● **Materials provided**:
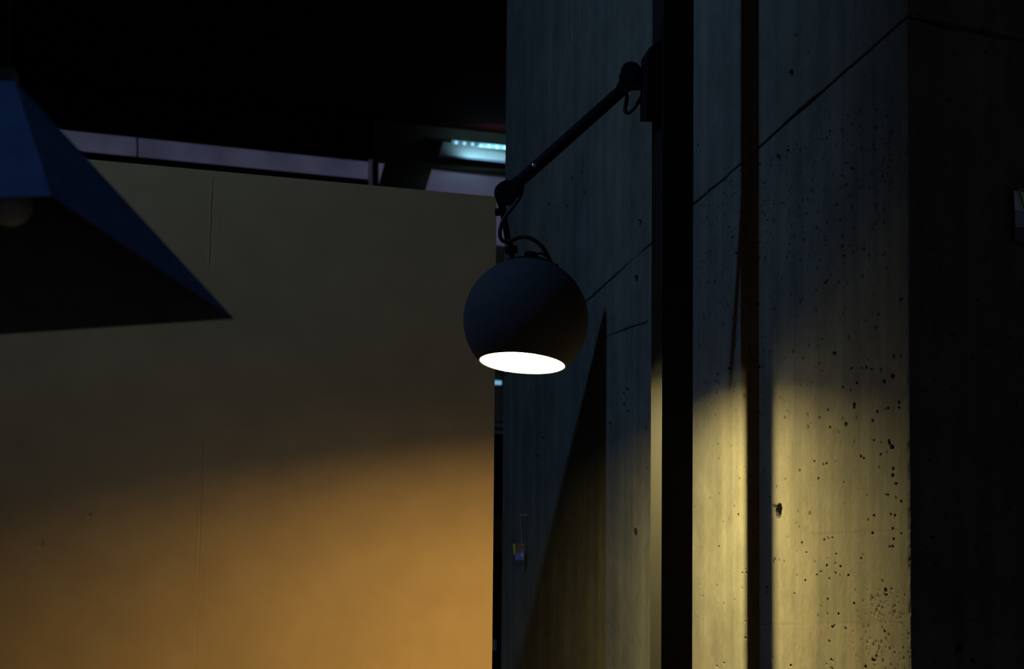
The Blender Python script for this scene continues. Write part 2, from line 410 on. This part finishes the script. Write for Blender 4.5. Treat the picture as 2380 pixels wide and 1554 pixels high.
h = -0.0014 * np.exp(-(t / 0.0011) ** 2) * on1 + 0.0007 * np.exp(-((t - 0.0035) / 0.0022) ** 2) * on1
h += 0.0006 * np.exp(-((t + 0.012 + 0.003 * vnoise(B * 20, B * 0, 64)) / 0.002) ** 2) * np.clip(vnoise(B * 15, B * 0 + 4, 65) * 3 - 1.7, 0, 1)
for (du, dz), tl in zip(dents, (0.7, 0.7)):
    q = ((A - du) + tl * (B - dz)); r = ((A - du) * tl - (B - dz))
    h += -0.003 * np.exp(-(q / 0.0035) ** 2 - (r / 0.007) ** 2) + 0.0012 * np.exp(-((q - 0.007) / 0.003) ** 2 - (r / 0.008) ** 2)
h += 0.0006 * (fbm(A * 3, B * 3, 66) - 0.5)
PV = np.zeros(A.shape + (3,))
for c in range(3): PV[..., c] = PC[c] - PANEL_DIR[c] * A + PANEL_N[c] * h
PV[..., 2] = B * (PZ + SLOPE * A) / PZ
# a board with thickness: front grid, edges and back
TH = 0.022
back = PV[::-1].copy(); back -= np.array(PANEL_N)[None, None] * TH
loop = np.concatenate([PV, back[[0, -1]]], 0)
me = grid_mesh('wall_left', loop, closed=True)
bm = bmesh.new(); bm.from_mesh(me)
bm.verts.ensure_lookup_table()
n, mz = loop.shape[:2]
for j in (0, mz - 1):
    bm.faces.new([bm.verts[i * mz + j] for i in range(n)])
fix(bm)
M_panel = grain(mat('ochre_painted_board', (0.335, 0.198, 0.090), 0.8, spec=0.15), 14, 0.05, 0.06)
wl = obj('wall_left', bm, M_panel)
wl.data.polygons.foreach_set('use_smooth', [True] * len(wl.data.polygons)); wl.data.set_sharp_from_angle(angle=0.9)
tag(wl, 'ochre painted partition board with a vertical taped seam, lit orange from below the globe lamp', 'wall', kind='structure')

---

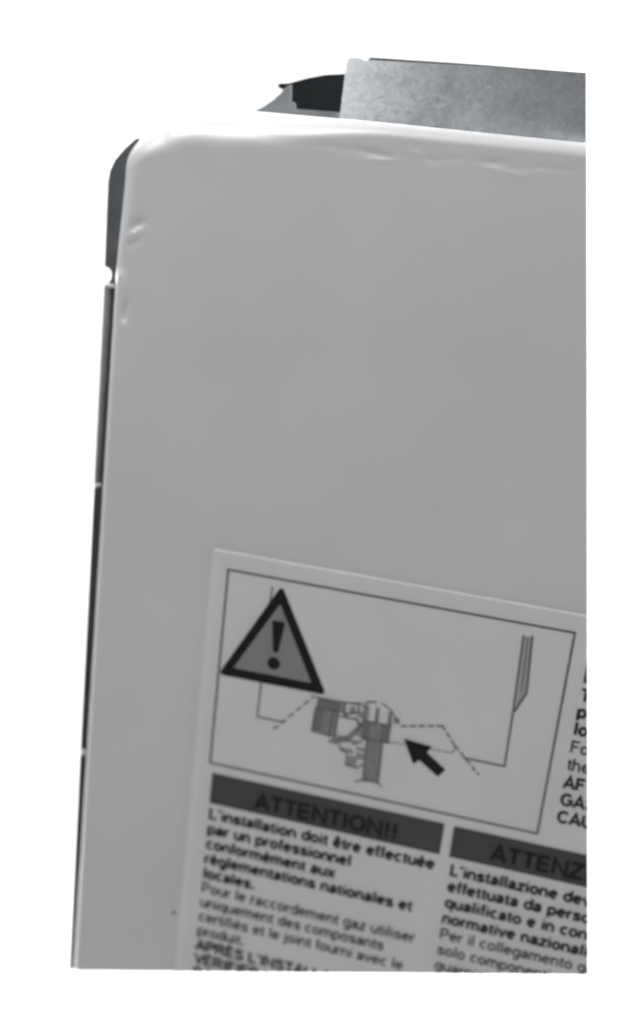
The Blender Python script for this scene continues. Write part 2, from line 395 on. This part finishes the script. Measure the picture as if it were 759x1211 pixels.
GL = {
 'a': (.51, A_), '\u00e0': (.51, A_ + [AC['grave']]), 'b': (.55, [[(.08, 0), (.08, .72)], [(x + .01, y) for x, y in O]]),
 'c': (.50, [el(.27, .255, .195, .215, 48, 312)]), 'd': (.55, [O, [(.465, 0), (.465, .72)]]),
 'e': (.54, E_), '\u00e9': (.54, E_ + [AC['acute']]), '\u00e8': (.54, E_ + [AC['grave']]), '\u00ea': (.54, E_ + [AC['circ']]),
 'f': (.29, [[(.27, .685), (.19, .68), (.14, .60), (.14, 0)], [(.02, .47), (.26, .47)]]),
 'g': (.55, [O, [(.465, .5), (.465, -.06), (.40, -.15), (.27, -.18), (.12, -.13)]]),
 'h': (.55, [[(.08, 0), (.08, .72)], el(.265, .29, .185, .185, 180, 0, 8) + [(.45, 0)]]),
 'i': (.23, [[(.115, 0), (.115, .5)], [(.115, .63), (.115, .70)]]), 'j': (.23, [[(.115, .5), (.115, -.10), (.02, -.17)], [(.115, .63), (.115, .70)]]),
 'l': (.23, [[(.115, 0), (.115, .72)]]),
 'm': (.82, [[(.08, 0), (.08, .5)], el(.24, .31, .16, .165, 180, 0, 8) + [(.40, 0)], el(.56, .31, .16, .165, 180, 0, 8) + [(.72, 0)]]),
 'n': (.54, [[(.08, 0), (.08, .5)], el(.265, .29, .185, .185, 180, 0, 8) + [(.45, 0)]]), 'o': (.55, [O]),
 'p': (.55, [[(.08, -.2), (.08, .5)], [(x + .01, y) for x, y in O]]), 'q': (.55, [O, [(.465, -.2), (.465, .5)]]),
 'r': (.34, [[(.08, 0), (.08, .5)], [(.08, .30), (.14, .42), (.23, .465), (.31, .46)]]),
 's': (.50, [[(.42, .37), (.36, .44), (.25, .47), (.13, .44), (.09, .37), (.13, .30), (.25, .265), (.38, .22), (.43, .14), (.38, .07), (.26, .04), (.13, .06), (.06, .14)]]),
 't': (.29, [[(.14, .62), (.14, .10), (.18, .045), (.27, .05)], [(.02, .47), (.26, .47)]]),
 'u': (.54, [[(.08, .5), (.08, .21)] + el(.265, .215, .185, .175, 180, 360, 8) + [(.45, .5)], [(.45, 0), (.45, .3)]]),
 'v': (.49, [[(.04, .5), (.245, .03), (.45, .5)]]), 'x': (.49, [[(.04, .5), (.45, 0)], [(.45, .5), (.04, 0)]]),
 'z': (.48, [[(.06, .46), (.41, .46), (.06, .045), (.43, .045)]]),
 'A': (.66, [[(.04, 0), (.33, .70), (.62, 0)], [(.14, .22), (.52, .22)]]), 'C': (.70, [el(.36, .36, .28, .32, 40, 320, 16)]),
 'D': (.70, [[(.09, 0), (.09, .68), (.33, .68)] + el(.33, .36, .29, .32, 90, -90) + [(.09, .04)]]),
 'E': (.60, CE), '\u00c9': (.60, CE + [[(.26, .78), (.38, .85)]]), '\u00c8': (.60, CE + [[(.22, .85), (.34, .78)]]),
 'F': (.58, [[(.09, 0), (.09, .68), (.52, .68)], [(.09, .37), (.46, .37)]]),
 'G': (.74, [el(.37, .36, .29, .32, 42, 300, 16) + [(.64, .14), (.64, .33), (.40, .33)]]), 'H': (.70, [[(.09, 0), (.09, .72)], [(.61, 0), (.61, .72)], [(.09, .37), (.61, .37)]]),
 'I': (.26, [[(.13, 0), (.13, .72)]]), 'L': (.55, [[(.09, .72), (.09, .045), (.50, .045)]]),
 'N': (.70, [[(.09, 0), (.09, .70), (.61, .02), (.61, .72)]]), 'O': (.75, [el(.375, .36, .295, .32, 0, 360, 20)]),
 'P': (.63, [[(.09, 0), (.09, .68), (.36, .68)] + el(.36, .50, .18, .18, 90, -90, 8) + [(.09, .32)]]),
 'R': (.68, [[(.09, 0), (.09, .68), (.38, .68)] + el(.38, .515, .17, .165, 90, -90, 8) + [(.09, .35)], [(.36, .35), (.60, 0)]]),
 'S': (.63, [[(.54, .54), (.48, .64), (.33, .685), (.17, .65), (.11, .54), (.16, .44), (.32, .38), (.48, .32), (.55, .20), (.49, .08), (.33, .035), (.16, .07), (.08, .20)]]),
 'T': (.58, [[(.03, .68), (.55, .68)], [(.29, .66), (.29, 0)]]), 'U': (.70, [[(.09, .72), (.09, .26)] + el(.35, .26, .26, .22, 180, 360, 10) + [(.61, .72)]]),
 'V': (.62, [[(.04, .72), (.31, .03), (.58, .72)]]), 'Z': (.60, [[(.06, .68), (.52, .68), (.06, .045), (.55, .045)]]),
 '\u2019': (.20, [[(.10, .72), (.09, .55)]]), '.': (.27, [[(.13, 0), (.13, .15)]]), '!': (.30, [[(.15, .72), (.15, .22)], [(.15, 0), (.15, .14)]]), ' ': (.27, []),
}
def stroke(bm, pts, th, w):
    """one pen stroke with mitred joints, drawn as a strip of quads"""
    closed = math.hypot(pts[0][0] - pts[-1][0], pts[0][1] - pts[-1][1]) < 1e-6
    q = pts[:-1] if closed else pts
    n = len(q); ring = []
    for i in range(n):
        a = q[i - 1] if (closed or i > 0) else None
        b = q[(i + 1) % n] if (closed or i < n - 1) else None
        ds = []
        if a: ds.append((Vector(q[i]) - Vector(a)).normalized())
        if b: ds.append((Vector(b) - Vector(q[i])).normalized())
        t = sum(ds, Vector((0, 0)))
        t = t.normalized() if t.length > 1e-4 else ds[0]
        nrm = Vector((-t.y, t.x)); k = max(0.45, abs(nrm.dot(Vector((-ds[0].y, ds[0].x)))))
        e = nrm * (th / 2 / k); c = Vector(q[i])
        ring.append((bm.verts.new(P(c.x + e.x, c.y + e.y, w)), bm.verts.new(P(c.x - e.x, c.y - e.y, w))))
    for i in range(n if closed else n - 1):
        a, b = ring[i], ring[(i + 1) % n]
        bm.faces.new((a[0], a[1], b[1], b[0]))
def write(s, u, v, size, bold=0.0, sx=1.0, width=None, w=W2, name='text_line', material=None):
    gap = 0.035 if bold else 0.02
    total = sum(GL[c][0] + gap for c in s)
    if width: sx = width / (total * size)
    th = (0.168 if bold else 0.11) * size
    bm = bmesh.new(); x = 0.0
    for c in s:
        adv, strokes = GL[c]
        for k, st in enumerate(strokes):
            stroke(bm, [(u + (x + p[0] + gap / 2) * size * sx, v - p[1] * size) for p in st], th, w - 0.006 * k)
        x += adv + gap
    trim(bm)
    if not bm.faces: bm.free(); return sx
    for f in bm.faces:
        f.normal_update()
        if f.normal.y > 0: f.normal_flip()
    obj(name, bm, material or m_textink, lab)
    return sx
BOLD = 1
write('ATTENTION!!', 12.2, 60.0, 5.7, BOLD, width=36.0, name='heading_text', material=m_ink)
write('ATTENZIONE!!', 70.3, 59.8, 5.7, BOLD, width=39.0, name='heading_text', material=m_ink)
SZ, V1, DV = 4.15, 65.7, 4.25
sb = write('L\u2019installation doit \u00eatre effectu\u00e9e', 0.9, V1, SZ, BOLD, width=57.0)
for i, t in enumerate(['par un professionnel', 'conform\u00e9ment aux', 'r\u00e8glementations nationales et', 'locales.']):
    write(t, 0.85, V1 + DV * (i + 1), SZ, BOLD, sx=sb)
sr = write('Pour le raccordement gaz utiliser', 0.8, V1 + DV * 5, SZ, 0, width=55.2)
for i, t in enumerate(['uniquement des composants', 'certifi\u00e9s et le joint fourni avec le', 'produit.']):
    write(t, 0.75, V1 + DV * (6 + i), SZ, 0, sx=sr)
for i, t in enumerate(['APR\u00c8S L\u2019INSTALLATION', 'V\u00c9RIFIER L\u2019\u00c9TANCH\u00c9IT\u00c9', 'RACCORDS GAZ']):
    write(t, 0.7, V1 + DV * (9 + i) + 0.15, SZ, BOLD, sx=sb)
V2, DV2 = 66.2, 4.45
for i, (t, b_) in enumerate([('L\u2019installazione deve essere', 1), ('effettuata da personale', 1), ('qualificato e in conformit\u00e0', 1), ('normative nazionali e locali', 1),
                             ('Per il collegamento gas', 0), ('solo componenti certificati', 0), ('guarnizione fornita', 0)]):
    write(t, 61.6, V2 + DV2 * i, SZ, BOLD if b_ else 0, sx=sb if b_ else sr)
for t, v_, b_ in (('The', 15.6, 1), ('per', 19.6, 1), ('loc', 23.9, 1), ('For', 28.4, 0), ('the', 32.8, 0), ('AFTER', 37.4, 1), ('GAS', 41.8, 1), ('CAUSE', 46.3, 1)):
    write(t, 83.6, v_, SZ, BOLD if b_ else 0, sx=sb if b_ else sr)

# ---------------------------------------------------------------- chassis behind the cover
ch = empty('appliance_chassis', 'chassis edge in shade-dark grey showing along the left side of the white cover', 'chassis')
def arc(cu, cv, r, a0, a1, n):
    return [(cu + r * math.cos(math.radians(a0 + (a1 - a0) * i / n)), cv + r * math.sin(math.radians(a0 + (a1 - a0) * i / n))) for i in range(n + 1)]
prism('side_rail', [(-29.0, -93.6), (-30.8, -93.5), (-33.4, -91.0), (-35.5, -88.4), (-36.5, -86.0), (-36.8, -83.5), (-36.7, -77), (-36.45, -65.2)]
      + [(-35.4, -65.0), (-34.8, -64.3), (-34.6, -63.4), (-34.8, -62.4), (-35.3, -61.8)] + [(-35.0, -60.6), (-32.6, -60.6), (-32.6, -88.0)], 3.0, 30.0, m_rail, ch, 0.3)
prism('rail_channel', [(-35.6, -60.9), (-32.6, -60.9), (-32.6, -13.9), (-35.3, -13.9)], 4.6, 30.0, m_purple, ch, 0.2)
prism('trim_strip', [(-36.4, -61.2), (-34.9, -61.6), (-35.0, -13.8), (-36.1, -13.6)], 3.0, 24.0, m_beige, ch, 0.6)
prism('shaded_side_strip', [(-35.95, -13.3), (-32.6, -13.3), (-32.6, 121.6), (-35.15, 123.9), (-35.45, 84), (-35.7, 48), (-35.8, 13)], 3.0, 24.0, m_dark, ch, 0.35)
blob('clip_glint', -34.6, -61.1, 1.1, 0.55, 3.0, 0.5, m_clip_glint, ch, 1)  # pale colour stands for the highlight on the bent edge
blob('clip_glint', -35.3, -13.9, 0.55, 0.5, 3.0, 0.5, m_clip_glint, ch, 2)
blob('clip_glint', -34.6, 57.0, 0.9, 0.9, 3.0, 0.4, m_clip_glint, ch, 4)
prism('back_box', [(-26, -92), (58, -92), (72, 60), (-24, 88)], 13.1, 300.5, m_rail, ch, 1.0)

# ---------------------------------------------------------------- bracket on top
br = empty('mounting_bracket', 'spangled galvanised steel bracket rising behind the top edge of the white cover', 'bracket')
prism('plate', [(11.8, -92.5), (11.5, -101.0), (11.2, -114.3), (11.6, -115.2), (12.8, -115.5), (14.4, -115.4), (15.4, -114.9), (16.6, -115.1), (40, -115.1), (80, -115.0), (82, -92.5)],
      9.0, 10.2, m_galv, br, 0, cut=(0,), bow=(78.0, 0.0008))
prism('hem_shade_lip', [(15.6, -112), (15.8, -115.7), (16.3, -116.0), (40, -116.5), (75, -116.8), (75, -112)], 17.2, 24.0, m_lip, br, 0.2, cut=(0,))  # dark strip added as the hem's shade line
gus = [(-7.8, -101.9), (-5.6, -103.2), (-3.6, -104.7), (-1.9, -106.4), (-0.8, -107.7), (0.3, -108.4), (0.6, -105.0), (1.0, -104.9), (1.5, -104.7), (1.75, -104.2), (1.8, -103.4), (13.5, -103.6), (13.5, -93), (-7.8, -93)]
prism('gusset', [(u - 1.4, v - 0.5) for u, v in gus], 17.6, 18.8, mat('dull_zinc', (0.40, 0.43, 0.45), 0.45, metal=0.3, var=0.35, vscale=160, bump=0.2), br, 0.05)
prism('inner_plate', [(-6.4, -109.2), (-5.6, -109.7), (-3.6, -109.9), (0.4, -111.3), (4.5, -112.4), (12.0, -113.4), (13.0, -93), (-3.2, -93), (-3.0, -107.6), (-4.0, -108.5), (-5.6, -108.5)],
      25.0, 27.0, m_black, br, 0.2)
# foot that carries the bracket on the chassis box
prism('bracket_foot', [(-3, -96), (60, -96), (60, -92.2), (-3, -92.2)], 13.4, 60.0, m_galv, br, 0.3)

● **Goal**: Answer with one number: how many lines of the entries above include the word "picture".

● **Complete answer**: 2